Consulting By Hart | Business Coaching

HR Strategies: Building Employee Loyalty

Jacki Hart • February 3, 2017

At the start of every calendar year, every business manager and owner I've ever met leaps enthusiastically into the new year with renewed enthusiasm for improved results.

One of the most challenging, and yet, most effective way to create sustainable 'next level' success in your business, is to focus on Company Citizenship.

In this, our first issue of the CBH Newsletter, I've some great tips to get you on to the Company Citizenship fast track!

To get you thinking, check out this quote from Starbucks CEO Howard Schultz: “You can’t expect your employees to exceed the expectations of your customers, if you don’t exceed your employees’ expectations of management.” Read that quote slowly again.

Here’s a great checklist I've created to help you start building your Company Citizenship program:

1. Recruiting and hiring: Look for learners when you hire; the people who have a desire to grow. Hire people who are keen to take advantage of the resources your company provides them to excel. Bake this into your culture before they step through your door.

2. Benefits and incentives: Offer benefits, training, bonuses and perks when you can. Have a clearly defined policy, levels, goals and rewards, and communicate them. Create inviting career paths.

3. Onboarding: This new term describes how new employees acquire the knowledge, skills and behaviours to become effective organizational insiders. Not to be confused with ‘orientation.’ Accept that it will take nine to 12 months for a new employee to reach peak performance. The fact is, if you skip this process, you’ll lose approximately 60 per cent of your workforce within a year. Provide orientation, create confidence, a trusted culture, ensure training, welcome questions and walk your talk.

4. Inclusive environment: A hallmark of Gen-Y is their desire to extract more intrinsic value out of their employers: Millennials want to connect. We are heading into an era of total complete transparency of information. Learn to embrace and shift your paradigm.

5. Frequent feedback: Give honest feedback in real time. Conduct assessments often, even if informal. Highlight positive contributions — especially for Millennials.

6. Invest in employees: Many employees exit companies because they feel underused — engage their potential. Without a clear career structure and proper socialization, new employees will disengage. Consider hiring ‘higher’ to lower your training and onboarding costs and inefficiencies.

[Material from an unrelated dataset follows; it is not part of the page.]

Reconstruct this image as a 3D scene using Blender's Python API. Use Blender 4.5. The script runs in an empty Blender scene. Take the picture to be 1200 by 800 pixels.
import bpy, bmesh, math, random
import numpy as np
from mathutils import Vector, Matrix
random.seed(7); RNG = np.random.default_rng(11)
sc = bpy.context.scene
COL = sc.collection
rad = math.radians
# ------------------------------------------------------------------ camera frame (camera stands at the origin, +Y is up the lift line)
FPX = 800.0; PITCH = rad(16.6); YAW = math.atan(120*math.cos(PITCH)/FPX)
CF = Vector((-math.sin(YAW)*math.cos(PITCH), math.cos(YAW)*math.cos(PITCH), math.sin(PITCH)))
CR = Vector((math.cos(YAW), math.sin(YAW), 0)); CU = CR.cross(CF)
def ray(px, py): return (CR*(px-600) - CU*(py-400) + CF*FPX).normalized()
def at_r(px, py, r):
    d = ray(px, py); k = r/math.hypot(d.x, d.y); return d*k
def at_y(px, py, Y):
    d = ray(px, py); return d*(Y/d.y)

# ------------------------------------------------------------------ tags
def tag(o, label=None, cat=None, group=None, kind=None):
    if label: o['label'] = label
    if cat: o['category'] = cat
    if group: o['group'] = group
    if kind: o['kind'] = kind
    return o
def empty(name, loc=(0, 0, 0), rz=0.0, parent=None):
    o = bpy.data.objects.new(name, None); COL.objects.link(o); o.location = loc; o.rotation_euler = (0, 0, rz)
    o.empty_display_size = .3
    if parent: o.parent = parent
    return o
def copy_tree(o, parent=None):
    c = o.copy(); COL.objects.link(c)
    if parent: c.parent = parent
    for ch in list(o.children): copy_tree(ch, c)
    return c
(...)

7. Retention: Provide smart and focused goals, positive leadership, growth opportunities, autonomy and a collaborative environment. Put equal emphasis on personal development and professional development to ensure a work-life balance.

8. Separation: As more Millennials enter the work force, they are changing the concept of turnover and career fluidity. We have to work harder to retain talent and change the way we look at turnover. When Millennials inevitably leave, remember it is a part of growth — for both of you. Celebrate and get excited for next steps.



Virgin Group founder, Sir Richard Branson, is renowned for saying, “Train people well enough so they can leave, treat them well enough so that they don’t want to.” We all know training is expensive, but the cost of not training well, including the company mind set, is even higher.

As entrepreneurs, our default mode it to simply do things ourselves and to keep tons of important information crammed in our head where no one else can access it. In order to properly train people and fully engage their true potential contribution on your team, you have to download much of your knowledge to the team and communicate it clearly to the right person at the right time.

Now that we are heading into the 2017, why not carve out a couple of hours for a meeting with yourself? The agenda for this meeting is to review the eight areas listed above and assign a score for you or your company for each. Make some notes as a reminder for this year as to how and where you can best focus on building better loyalty.